§ **JOB**
Please output the data below exactly as given, starting at its first line and stopping after the line that contains "written in centimetres".

§ **DATA SHOWN**

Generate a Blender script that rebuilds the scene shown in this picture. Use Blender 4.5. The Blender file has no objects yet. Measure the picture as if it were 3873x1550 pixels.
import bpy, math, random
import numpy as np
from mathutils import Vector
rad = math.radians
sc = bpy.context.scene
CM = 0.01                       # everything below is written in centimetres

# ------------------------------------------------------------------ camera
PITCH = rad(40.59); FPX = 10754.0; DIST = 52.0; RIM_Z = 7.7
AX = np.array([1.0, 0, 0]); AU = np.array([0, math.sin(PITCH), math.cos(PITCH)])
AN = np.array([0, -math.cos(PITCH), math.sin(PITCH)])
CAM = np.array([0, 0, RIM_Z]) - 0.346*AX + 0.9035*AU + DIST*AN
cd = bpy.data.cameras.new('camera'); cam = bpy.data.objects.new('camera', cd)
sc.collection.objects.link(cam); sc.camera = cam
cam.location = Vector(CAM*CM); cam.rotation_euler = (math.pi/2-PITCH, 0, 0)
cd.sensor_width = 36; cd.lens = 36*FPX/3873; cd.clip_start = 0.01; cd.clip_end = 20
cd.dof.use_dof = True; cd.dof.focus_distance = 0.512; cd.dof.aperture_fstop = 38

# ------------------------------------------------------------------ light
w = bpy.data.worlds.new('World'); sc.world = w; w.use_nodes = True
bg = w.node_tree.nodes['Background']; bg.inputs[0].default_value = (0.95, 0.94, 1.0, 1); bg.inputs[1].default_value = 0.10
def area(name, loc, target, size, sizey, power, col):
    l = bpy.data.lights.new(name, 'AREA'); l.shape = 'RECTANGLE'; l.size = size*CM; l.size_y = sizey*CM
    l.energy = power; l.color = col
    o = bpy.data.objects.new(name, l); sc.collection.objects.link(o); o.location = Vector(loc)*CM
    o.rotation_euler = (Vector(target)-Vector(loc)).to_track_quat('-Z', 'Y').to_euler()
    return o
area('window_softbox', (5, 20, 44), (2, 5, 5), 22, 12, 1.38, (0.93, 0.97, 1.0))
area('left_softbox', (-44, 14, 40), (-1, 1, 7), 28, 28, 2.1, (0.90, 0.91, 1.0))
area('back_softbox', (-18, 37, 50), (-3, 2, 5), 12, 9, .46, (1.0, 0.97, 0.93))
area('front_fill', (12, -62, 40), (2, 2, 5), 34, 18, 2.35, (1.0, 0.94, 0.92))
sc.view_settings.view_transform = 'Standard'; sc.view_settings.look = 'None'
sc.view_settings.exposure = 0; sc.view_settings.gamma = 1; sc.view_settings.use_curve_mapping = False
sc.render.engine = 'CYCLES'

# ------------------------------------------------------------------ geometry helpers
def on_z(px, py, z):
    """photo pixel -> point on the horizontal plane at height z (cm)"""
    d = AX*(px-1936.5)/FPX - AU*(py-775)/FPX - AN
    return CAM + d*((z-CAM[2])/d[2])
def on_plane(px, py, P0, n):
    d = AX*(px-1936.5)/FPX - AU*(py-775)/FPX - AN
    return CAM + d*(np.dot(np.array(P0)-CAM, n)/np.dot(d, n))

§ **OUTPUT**
Generate a Blender script that rebuilds the scene shown in this picture. Use Blender 4.5. The Blender file has no objects yet. Measure the picture as if it were 3873x1550 pixels.
import bpy, math, random
import numpy as np
from mathutils import Vector
rad = math.radians
sc = bpy.context.scene
CM = 0.01                       # everything below is written in centimetres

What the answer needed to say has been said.